_What the exercise asks_. Output the material beneath exactly, leaving nothing out.

::::::::::

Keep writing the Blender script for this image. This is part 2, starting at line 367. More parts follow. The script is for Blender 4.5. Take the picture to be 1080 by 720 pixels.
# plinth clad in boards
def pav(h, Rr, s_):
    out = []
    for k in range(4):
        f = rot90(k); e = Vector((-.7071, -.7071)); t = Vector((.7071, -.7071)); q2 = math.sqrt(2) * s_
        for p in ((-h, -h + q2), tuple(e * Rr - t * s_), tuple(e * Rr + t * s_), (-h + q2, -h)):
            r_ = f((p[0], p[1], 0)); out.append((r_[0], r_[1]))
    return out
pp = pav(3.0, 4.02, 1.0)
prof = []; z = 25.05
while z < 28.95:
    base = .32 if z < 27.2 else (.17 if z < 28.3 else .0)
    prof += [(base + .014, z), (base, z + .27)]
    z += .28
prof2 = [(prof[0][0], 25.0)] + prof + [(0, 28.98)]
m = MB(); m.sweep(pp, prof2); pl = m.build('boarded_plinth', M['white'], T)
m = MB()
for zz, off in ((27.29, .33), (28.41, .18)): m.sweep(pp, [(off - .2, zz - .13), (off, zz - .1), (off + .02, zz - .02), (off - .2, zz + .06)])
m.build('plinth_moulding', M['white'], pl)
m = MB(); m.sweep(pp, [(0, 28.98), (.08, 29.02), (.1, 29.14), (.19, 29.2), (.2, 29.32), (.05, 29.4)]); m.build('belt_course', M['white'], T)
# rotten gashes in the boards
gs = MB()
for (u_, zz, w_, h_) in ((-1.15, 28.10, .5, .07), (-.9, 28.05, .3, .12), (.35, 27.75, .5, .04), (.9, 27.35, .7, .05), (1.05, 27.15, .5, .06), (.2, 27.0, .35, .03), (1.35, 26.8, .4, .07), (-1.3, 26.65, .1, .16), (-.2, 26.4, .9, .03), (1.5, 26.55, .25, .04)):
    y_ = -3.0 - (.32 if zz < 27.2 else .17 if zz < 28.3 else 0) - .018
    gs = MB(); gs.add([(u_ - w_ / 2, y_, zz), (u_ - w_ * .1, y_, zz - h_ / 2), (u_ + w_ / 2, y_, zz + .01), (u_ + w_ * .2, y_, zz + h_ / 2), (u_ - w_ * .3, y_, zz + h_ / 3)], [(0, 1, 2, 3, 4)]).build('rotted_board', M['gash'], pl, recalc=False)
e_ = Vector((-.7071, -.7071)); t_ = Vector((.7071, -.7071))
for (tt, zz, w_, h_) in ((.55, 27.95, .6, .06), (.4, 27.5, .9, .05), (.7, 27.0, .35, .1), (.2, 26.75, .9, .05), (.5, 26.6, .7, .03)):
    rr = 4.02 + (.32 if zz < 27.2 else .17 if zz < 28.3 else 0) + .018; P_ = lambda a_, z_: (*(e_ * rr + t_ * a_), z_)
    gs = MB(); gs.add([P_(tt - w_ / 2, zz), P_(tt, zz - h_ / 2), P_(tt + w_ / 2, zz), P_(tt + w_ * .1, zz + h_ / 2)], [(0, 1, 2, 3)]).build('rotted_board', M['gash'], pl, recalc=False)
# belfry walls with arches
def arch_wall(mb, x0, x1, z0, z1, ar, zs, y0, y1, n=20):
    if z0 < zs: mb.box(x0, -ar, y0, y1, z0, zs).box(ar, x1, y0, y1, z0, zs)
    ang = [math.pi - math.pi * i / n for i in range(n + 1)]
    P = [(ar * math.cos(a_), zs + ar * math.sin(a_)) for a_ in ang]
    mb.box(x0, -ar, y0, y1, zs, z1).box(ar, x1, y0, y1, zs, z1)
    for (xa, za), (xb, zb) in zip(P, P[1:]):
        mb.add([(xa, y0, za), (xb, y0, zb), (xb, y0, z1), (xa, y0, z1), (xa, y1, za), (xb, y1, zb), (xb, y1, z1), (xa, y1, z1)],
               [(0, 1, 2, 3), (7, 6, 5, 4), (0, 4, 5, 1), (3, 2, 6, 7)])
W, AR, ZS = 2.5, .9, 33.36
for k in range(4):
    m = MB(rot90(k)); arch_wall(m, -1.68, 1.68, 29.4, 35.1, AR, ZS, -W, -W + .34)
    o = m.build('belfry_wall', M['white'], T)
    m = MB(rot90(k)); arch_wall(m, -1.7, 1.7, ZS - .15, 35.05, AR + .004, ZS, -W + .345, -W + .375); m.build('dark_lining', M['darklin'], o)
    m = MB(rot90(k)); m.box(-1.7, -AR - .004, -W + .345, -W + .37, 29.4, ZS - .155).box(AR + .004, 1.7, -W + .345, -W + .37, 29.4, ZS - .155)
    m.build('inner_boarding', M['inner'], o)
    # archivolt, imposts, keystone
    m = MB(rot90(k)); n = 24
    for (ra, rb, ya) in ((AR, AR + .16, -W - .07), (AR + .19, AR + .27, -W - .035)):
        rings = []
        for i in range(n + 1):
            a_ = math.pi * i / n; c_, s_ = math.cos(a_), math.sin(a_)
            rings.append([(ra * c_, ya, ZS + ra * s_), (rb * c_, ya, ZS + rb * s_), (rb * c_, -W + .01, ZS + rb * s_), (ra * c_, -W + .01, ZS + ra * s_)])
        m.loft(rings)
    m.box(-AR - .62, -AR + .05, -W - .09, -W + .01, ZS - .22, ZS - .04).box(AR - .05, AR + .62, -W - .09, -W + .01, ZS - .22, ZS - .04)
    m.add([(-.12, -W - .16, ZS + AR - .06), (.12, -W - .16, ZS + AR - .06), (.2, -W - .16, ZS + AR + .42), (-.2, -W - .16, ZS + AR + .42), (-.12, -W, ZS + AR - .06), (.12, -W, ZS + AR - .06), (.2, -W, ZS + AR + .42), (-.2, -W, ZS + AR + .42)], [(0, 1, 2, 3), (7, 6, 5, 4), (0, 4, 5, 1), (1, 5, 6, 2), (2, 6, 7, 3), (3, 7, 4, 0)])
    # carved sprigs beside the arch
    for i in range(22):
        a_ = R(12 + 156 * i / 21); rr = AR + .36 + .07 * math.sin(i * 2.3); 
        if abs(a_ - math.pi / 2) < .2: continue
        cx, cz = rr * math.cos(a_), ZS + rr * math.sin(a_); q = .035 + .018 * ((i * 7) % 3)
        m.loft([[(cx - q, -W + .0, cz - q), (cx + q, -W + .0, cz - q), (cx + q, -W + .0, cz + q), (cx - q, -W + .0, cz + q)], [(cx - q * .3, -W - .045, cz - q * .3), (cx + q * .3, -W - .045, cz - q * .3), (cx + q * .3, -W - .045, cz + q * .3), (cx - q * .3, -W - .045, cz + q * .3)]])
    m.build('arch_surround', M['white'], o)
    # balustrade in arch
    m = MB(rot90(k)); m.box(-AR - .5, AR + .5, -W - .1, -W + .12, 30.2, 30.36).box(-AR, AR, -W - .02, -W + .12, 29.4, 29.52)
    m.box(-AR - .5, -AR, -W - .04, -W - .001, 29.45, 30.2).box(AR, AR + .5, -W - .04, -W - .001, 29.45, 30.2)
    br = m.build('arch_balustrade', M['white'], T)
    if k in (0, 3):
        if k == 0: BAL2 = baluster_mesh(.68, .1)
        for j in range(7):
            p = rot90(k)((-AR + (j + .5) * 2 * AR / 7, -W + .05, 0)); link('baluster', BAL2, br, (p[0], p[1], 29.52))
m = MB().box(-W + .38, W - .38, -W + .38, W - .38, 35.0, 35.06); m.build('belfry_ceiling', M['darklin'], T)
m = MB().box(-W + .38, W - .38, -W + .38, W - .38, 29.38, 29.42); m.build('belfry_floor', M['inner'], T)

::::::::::

_Task answer_.
Keep writing the Blender script for this image. This is part 2, starting at line 367. More parts follow. The script is for Blender 4.5. Take the picture to be 1080 by 720 pixels.
# plinth clad in boards
def pav(h, Rr, s_):
    out = []
    for k in range(4):
        f = rot90(k); e = Vector((-.7071, -.7071)); t = Vector((.7071, -.7071)); q2 = math.sqrt(2) * s_
        for p in ((-h, -h + q2), tuple(e * Rr - t * s_), tuple(e * Rr + t * s_), (-h + q2, -h)):
            r_ = f((p[0], p[1], 0)); out.append((r_[0], r_[1]))
    return out
pp = pav(3.0, 4.02, 1.0)
prof = []; z = 25.05
while z < 28.95:
    base = .32 if z < 27.2 else (.17 if z < 28.3 else .0)
    prof += [(base + .014, z), (base, z + .27)]
    z += .28
prof2 = [(prof[0][0], 25.0)] + prof + [(0, 28.98)]
m = MB(); m.sweep(pp, prof2); pl = m.build('boarded_plinth', M['white'], T)
m = MB()
for zz, off in ((27.29, .33), (28.41, .18)): m.sweep(pp, [(off - .2, zz - .13), (off, zz - .1), (off + .02, zz - .02), (off - .2, zz + .06)])
m.build('plinth_moulding', M['white'], pl)
m = MB(); m.sweep(pp, [(0, 28.98), (.08, 29.02), (.1, 29.14), (.19, 29.2), (.2, 29.32), (.05, 29.4)]); m.build('belt_course', M['white'], T)
# rotten gashes in the boards
gs = MB()
for (u_, zz, w_, h_) in ((-1.15, 28.10, .5, .07), (-.9, 28.05, .3, .12), (.35, 27.75, .5, .04), (.9, 27.35, .7, .05), (1.05, 27.15, .5, .06), (.2, 27.0, .35, .03), (1.35, 26.8, .4, .07), (-1.3, 26.65, .1, .16), (-.2, 26.4, .9, .03), (1.5, 26.55, .25, .04)):
    y_ = -3.0 - (.32 if zz < 27.2 else .17 if zz < 28.3 else 0) - .018
    gs = MB(); gs.add([(u_ - w_ / 2, y_, zz), (u_ - w_ * .1, y_, zz - h_ / 2), (u_ + w_ / 2, y_, zz + .01), (u_ + w_ * .2, y_, zz + h_ / 2), (u_ - w_ * .3, y_, zz + h_ / 3)], [(0, 1, 2, 3, 4)]).build('rotted_board', M['gash'], pl, recalc=False)
e_ = Vector((-.7071, -.7071)); t_ = Vector((.7071, -.7071))
for (tt, zz, w_, h_) in ((.55, 27.95, .6, .06), (.4, 27.5, .9, .05), (.7, 27.0, .35, .1), (.2, 26.75, .9, .05), (.5, 26.6, .7, .03)):
    rr = 4.02 + (.32 if zz < 27.2 else .17 if zz < 28.3 else 0) + .018; P_ = lambda a_, z_: (*(e_ * rr + t_ * a_), z_)
    gs = MB(); gs.add([P_(tt - w_ / 2, zz), P_(tt, zz - h_ / 2), P_(tt + w_ / 2, zz), P_(tt + w_ * .1, zz + h_ / 2)], [(0, 1, 2, 3)]).build('rotted_board', M['gash'], pl, recalc=False)
# belfry walls with arches
def arch_wall(mb, x0, x1, z0, z1, ar, zs, y0, y1, n=20):
    if z0 < zs: mb.box(x0, -ar, y0, y1, z0, zs).box(ar, x1, y0, y1, z0, zs)
    ang = [math.pi - math.pi * i / n for i in range(n + 1)]
    P = [(ar * math.cos(a_), zs + ar * math.sin(a_)) for a_ in ang]
    mb.box(x0, -ar, y0, y1, zs, z1).box(ar, x1, y0, y1, zs, z1)
    for (xa, za), (xb, zb) in zip(P, P[1:]):
        mb.add([(xa, y0, za), (xb, y0, zb), (xb, y0, z1), (xa, y0, z1), (xa, y1, za), (xb, y1, zb), (xb, y1, z1), (xa, y1, z1)],
               [(0, 1, 2, 3), (7, 6, 5, 4), (0, 4, 5, 1), (3, 2, 6, 7)])
W, AR, ZS = 2.5, .9, 33.36
for k in range(4):
    m = MB(rot90(k)); arch_wall(m, -1.68, 1.68, 29.4, 35.1, AR, ZS, -W, -W + .34)
    o = m.build('belfry_wall', M['white'], T)
    m = MB(rot90(k)); arch_wall(m, -1.7, 1.7, ZS - .15, 35.05, AR + .004, ZS, -W + .345, -W + .375); m.build('dark_lining', M['darklin'], o)
    m = MB(rot90(k)); m.box(-1.7, -AR - .004, -W + .345, -W + .37, 29.4, ZS - .155).box(AR + .004, 1.7, -W + .345, -W + .37, 29.4, ZS - .155)
    m.build('inner_boarding', M['inner'], o)
    # archivolt, imposts, keystone
    m = MB(rot90(k)); n = 24
    for (ra, rb, ya) in ((AR, AR + .16, -W - .07), (AR + .19, AR + .27, -W - .035)):
        rings = []
        for i in range(n + 1):
            a_ = math.pi * i / n; c_, s_ = math.cos(a_), math.sin(a_)
            rings.append([(ra * c_, ya, ZS + ra * s_), (rb * c_, ya, ZS + rb * s_), (rb * c_, -W + .01, ZS + rb * s_), (ra * c_, -W + .01, ZS + ra * s_)])
        m.loft(rings)
    m.box(-AR - .62, -AR + .05, -W - .09, -W + .01, ZS - .22, ZS - .04).box(AR - .05, AR + .62, -W - .09, -W + .01, ZS - .22, ZS - .04)
    m.add([(-.12, -W - .16, ZS + AR - .06), (.12, -W - .16, ZS + AR - .06), (.2, -W - .16, ZS + AR + .42), (-.2, -W - .16, ZS + AR + .42), (-.12, -W, ZS + AR - .06), (.12, -W, ZS + AR - .06), (.2, -W, ZS + AR + .42), (-.2, -W, ZS + AR + .42)], [(0, 1, 2, 3), (7, 6, 5, 4), (0, 4, 5, 1), (1, 5, 6, 2), (2, 6, 7, 3), (3, 7, 4, 0)])
    # carved sprigs beside the arch
    for i in range(22):
        a_ = R(12 + 156 * i / 21); rr = AR + .36 + .07 * math.sin(i * 2.3); 
        if abs(a_ - math.pi / 2) < .2: continue
        cx, cz = rr * math.cos(a_), ZS + rr * math.sin(a_); q = .035 + .018 * ((i * 7) % 3)
        m.loft([[(cx - q, -W + .0, cz - q), (cx + q, -W + .0, cz - q), (cx + q, -W + .0, cz + q), (cx - q, -W + .0, cz + q)], [(cx - q * .3, -W - .045, cz - q * .3), (cx + q * .3, -W - .045, cz - q * .3), (cx + q * .3, -W - .045, cz + q * .3), (cx - q * .3, -W - .045, cz + q * .3)]])
    m.build('arch_surround', M['white'], o)
    # balustrade in arch
    m = MB(rot90(k)); m.box(-AR - .5, AR + .5, -W - .1, -W + .12, 30.2, 30.36).box(-AR, AR, -W - .02, -W + .12, 29.4, 29.52)
    m.box(-AR - .5, -AR, -W - .04, -W - .001, 29.45, 30.2).box(AR, AR + .5, -W - .04, -W - .001, 29.45, 30.2)
    br = m.build('arch_balustrade', M['white'], T)
    if k in (0, 3):
        if k == 0: BAL2 = baluster_mesh(.68, .1)
        for j in range(7):
            p = rot90(k)((-AR + (j + .5) * 2 * AR / 7, -W + .05, 0)); link('baluster', BAL2, br, (p[0], p[1], 29.52))
m = MB().box(-W + .38, W - .38, -W + .38, W - .38, 35.0, 35.06); m.build('belfry_ceiling', M['darklin'], T)
m = MB().box(-W + .38, W - .38, -W + .38, W - .38, 29.38, 29.42); m.build('belfry_floor', M['inner'], T)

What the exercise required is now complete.